## Supplied material
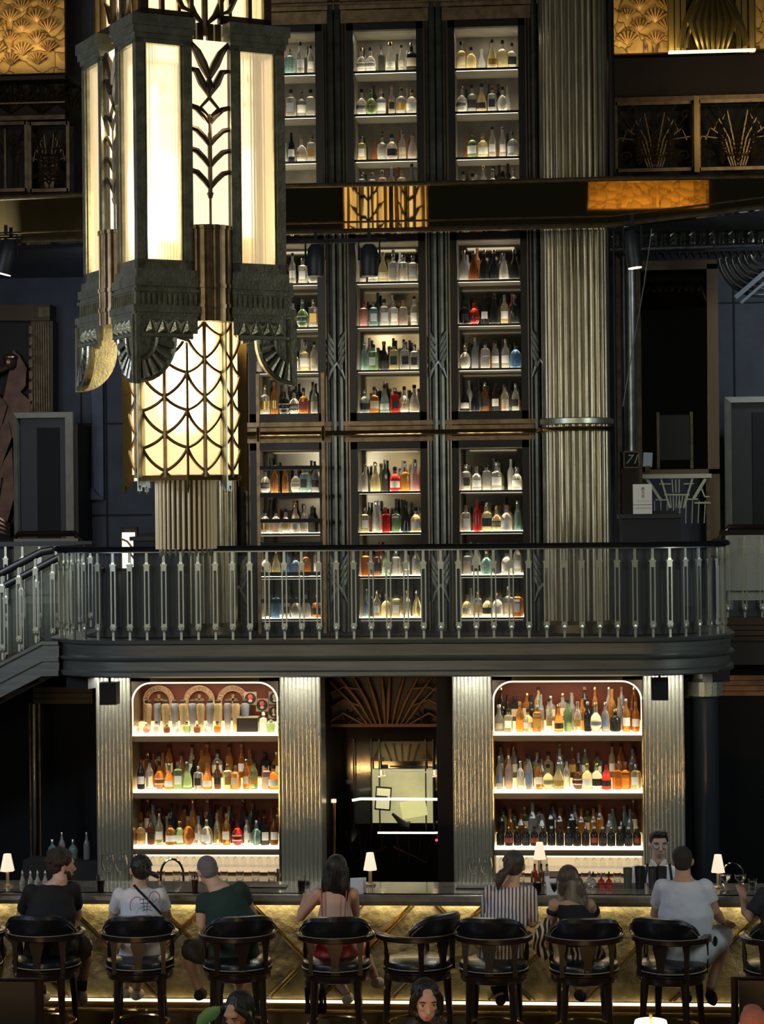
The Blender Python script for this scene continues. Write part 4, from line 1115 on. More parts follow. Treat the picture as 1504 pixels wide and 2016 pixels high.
# lanterns and dark seats on the left
c = W(252, 1135, 24.5); t = thing('wall_lantern', 'bright little wall lantern with dark tracery behind left balusters', 'lamp', c)
MB().bb(-.06, .075, -.02, .05, 0, .5).build('glass_pane', mat('lantern_pane', (1, .9, .7), emit=2.2, ecol=(1, .8, .5)), t)
b = MB(); b.tube([(-.07, -.03, .43), (.0, -.03, .40), (.08, -.03, .30)], .014, 5); b.tube([(-.07, -.03, .30), (.02, -.03, .28), (.08, -.03, .2)], .014, 5); b.tube([(-.07, -.03, .06), (.02, -.03, .06), (.02, -.03, .10), (.08, -.03, .10)], .012, 5)
b.build('tracery', bronze, t); MB().bb(-.09, .1, .05, .12, -.06, .56).build('housing', blackm, t)
c = W(243, 1195, 23.6); t = thing('black_tub_chair', 'black tub chair seen through the left balusters', 'armchair', (c.x, 23.6, ZM))
MB().lathe([(.20, .0), (.24, .12), (.27, .62), (.25, .66), (.18, .6), (.16, .40)], n=24, a0=PI*.9, a1=PI*2.1).build('backrest', black, t); MB().lathe([(.20, .02), (.21, .38), (.17, .42), (0, .42)], n=20).build('seat', leather, t)
# vertical dark conduit and slack cable by the column
a = W(1206, 352, 21.9); z1 = W(1206, -60, 21.9).z
o = MB().lathe([(.028, 0), (.028, z1-a.z)], n=8).build('conduit_pole', black, loc=a); tag(o, 'dark vertical pole beside the round column above the brass fascia', 'pole')
a = W(1214, 1062, 21.8); z1 = W(1214, 445, 21.8).z
o = MB().lathe([(.011, 0), (.011, z1-a.z)], n=6).build('conduit_pole', blackm, loc=a); tag(o, 'thin dark vertical pole between the round column and host desk', 'pole')
pts = [W(px, py, 21.2) for px, py in ((1283, 450), (1268, 560), (1252, 650), (1238, 730), (1226, 800))]
o = MB().tube(pts, .006, 5).build('slack_cable', mat('grey_cable', (.12, .12, .12), 0, .6)); tag(o, 'thin grey cable hanging slantwise from the right spotlight', 'cable')
# cornices under the mezzanine, right and left
def cornice(px0, px1, py0, py1, Y, n, name, m=bronze_lt):
    a = W(px0, py1, Y); c = W(px1, py0, Y); z0 = W((px0+px1)/2, py1, Y).z; z1 = W((px0+px1)/2, py0, Y).z; b = MB()
    for k in range(n):
        za = z0+(z1-z0)*k/n; b.bb(a.x, c.x, Y-.03-.035*(k/n)-.015*(k % 2), Y+.4, za+.004, za+(z1-z0)/n-.002)
    return struct(b.build(name, m))
cornice(1418, 1600, 1219, 1262, 20.6, 4, 'trim_10', brown); cornice(1405, 1600, 1328, 1370, 20.6, 4, 'trim_11', mat('copper_brown', (.26, .16, .10), .8, .4, noise=.4)); cornice(1348, 1372, 1335, 1375, 20.4, 3, 'trim_12', brown)
cornice(68, 184, 1352, 1386, 20.5, 3, 'trim_13', mat('olive_brown_trim', (.10, .08, .045), .7, .5)); 
for px in (1461, 1493, 1525):
    a = W(px, 1328, 20.7); z1 = W(px, 1263, 20.7).z-a.z
    o = MB().lathe([(.065, 0), (.065, z1)], n=16).build('dwarf_column', nickel, loc=a)
    tag(o, 'short round silvered column between the right cornices, ' + ('nearest the balcony' if px == 1461 else 'at the picture edge' if px == 1493 else 'just past the picture edge'), 'column')
a = W(1390, 1740, 19.6); zc0 = W(1390, 1372, 19.6).z; zc1 = W(1390, 1318, 19.6).z
t = thing('dark_column', 'dark blue-black round column with bright capital at right below the balcony', 'column', (a.x, 19.6, 0))
MB().lathe([(.125, 0), (.125, zc0)], n=24).build('shaft', mat('blue_black_lacquer', (.02, .026, .035), 0, .28), t)
b = MB(); b.lathe([(.13, zc0), (.16, zc0+.02), (.16, zc0+.14), (.13, zc0+.155), (.12, zc0+.17), (.13, zr0+.05)], n=28)
for k in range(18):
    a_ = 2*PI*k/18
    for j in range(4): b.box((.162*math.cos(a_), .162*math.sin(a_), zc0+.03+j*.033), (.012, .045, .026), rz=a_)
b.build('capital', nickel_lt, t)
a = W(70, 1712, 19.9); z1 = W(70, 1386, 19.9).z-a.z
t = thing('slim_post', 'slim polished metal post against the dark wall at left', 'post', (a.x, 19.9, 0)); MB().lathe([(.032, 0), (.032, a.z+z1)], n=16).build('post_shaft', mat('polished_post', (.42, .40, .32), 1, .22), t)
for s in (-1, 1): MB().bb(s*.045-.008, s*.045+.008, .02, .05, 0, a.z+z1).build('edge_strip', bronze, t)
# loudspeakers and lights
def speaker(px0, px1, py0, py1, Y, label, rz=0):
    a = W((px0+px1)/2, py1, Y); w_ = W(px1, py0, Y).x-W(px0, py0, Y).x; h_ = W(px0, py0, Y).z-W(px0, py1, Y).z
    t = thing('loudspeaker', label, 'loudspeaker', a, rz)
    MB().bb(-w_/2, w_/2, 0, .16, 0, h_).build('cabinet', blackm, t); MB().bb(-w_/2+.008, w_/2-.008, -.006, .0, .008, h_-.008).build('front_grille', mat('speaker_cloth', (.01, .01, .011), 0, .9), t)
    MB().tube([(0, .08, h_), (0, .08, zr0+.05-a.z if h_+a.z < zr0+.04 else h_+.02)], .012, 6).build('bracket', black, t)
speaker(196, 229, 1344, 1388, 18.72, 'small black loudspeaker under the balcony over the left reeded pier')
speaker(1283, 1316, 1336, 1379, 18.72, 'small black loudspeaker under the balcony over the right reeded pier')
speaker(1400, 1440, 1318, 1343, 18.9, 'black wedge loudspeaker tucked under the right end of the balcony', .5)
speaker(128, 176, 1334, 1356, 18.9, 'black wedge loudspeaker tucked under the left end of the balcony', -.3)
def canlight(px, py, w_, h_, Y, label, tilt=.0, lit=False, zt_=None):
    c = W(px, py, Y); s = 4300/Y; rw = w_/2/s; hh = h_/s; t = thing('stage_spotlight', label, 'spotlight', c)
    q = Matrix.Rotation(tilt, 4, 'Y'); b = MB().lathe([(rw*.55, hh*.5), (rw*.9, hh*.35), (rw, 0), (rw*.96, -hh*.42), (rw*.9, -hh*.5)], n=20); b.xf(q); b.build('lamp_housing', mat('spot_black', (.02, .022, .025), 0, .45), t)
    b = MB(); zt2 = hh*.9
    b.tube([(-rw*1.15, 0, 0), (-rw*1.15, 0, hh*.62), (rw*1.15, 0, hh*.62), (rw*1.15, 0, 0)], .012, 6); b.tube([(0, 0, hh*.62), (0, 0, zt2)], .018, 6); b.build('yoke', blackm, t)
    b = MB().lathe([(0, -hh*.52), (rw*.86, -hh*.52), (rw*.88, -hh*.48), (0, -hh*.48)], n=20); b.xf(q); b.build('lens', mat('lit_lens', (1, .95, .8), emit=6, ecol=(1, .9, .7)) if lit else black, t)
canlight(1245, 490, 30, 74, 21.3, 'dark spotlight with lit lens hanging under the brass fascia at right', -.12, True)
canlight(622, 512, 36, 62, 21.3, 'dark oval spotlight before the left bottle bay', .0)
canlight(727, 512, 36, 62, 21.3, 'dark oval spotlight before the middle bottle bay', .0)
canlight(12, 505, 40, 70, 21.3, 'dark spotlight with lit lens at the left picture edge', .25, True)
o = MB().bb(W(590, 470, 21.4).x, W(760, 470, 21.4).x, 21.38, 21.42, W(680, 478, 21.4).z, W(680, 470, 21.4).z).build('lighting_bar', blackm); tag(o, 'black bar carrying the two spotlights before the tower', 'bar')
for px in (601, 640, 748-40, 748):
    a = W(px, 478, 21.4)
# ================================================================ back bar
YBB = 19.2
def zb(py): return W(760, py, YBB).z
zcounter = zb(1736)
def reeded(px0, px1, n, label):
    a = W(px0, 1540, YBB); c = W(px1, 1540, YBB); w_ = c.x-a.x; z0 = zcounter-.03; h = zr0+.04-z0
    t = thing('reeded_pier', label, 'pier', ((a.x+c.x)/2, YBB, z0), 0, 'reeded metal piers of the back bar')
    b = MB(); r_ = w_/n/2
    for i in range(n): b.lathe([(r_*.97, 0), (r_*.97, h)], (-w_/2+r_*(2*i+1), 0, 0), 10, 0, PI, 2*PI, sy=.62)
    b.bb(-w_/2, w_/2, 0, .35, 0, h); b.build('reeds', steel_fl, t)
    MB().bb(-w_/2, w_/2, -.02, .36, -z0, 0).build('plinth', marble, t)
    area('pier_downlight', (a.x+w_/2, YBB-.16, zr0-.02), (a.x+w_/2, YBB-.03, 1.2), w_*.8, 7, (1, .97, .85), .08)
    return t
reeded(190, 259, 9, 'reeded metal pier left of the left bottle niche')
reeded(552, 633, 10, 'reeded metal pier right of the left bottle niche')
reeded(892, 970, 10, 'reeded metal pier left of the right bottle niche')
reeded(1267, 1348, 10, 'reeded metal pier right of the right bottle niche')
burg = mat('burgundy_lining', (.17, .035, .02), 0, .5, noise=.3)
niche_edge = mat('niche_shelf_edge', (.16, .13, .09), .6, .4)
strip_m = mat('led_edge', (1, .92, .7), emit=1.5, ecol=(1, .84, .55))
BS = []
def niche(px0, px1, side):
    a = W(px0, 1540, YBB); c = W(px1, 1540, YBB); w_ = c.x-a.x; x = (a.x+c.x)/2; z0 = zcounter; top = zb(1340)-z0; hw = w_/2
    t = thing('bottle_niche', f'lit {side} back bar niche with burgundy lining, rounded top corners and three shelves', 'display niche', (x, YBB, z0))
    MB().bb(-hw, hw, .40, .43, 0, top).build('back_lining', burg, t)
    b = MB()
    for s in (-1, 1): b.bb(s*hw, s*(hw-.006), 0, .4, 0, top)
    b.bb(-hw, hw, 0, .4, top, top+.03); b.build('side_lining', mat('niche_metal', (.3, .24, .15), .8, .4), t)
    rc = .17; path = [(-hw+.008, 0, zb(1445)-z0)]
    for i in range(9): q = PI-PI/2*i/8; path.append((-hw+.008+rc+rc*math.cos(q), 0, top-rc-.012+rc*math.sin(q)))
    for i in range(9): q = PI/2-PI/2*i/8; path.append((hw-.008-rc+rc*math.cos(q), 0, top-rc-.012+rc*math.sin(q)))
    path.append((hw-.008, 0, zb(1445)-z0))
    MB().tube([(p[0], -.010, p[2]) for p in path], .0075, 6).build('arch_light', strip_m, t)
    # spandrels
    for s in (-1, 1):
        poly = [(s*hw, top+.12), (s*hw, top-rc)]+[(s*(hw-rc+rc*math.cos(q)), top-rc+rc*math.sin(q)) for q in [PI/2*i/6 for i in range(1, 7)]]+[(s*(hw-rc), top+.12)]
        MB().prism(poly, -.008, .05).build('spandrel', brown, t)
    MB().bb(-hw, hw, -.008, .05, top, top+.12).build('header', brown, t)
    for s in (-1, 1): MB().bb(s*hw-.006, s*hw+.006, -.02, .01, .04, top-rc).build('edge_light' if False else 'edge_trim', mat('polished_edge', (.75, .68, .5), 1, .2), t)
    for k, py in enumerate((1443, 1556, 1667)):
        z = zb(py)-z0
        s = MB().bb(-hw+.006, hw-.006, .0, .4, z-.075, z-.024).build('shelf', niche_edge, t)
        MB().bb(-hw+.006, hw-.006, -.012, .39, z-.022, z).build('lit_top', mat('niche_shelf_glow', (1, .92, .7), emit=3.2, ecol=(1, .84, .52)), s)
        MB().bb(-hw+.006, hw-.006, .27, .385, z, z+.075).build('riser', mat('lit_riser', (1, .85, .55), emit=.45, ecol=(1, .74, .36)), s)
        BS.append((side, k, x, YBB, z0+z, hw))
    # splashback under the lowest shelf, the shelf light put in as its own glow
    MB().bb(-hw+.006, hw-.006, .36, .398, .02, zb(1667)-z0-.09).build('lit_splashback', mat('splash_glow', (.8, .6, .35), 0, .5, emit=.6, ecol=(1, .78, .45), noise=.3, nscale=14), t)
    area('niche_lamp', (x, YBB+.1, z0+top-.03), (x, YBB+.2, z0), w_*.8, 5, (1, .84, .58), .1)
    for k in (1556, 1667): pass
    MB().bb(-hw+.02, hw-.02, .02, .05, zb(1667)-z0-.092, zb(1667)-z0-.076).build('under_shelf_light', strip_m, t)
    return x, hw
xnl, hwl = niche(261, 550, 'left'); xnr, hwr = niche(971, 1266, 'right')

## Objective
Using the listing above, pull out all lines that hold the word "from".

## Solution for this problem
The Blender Python script for this scene continues. Write part 4, from line 1115 on. More parts follow. Treat the picture as 1504 pixels wide and 2016 pixels high.
o = MB().tube(pts, .006, 5).build('slack_cable', mat('grey_cable', (.12, .12, .12), 0, .6)); tag(o, 'thin grey cable hanging slantwise from the right spotlight', 'cable')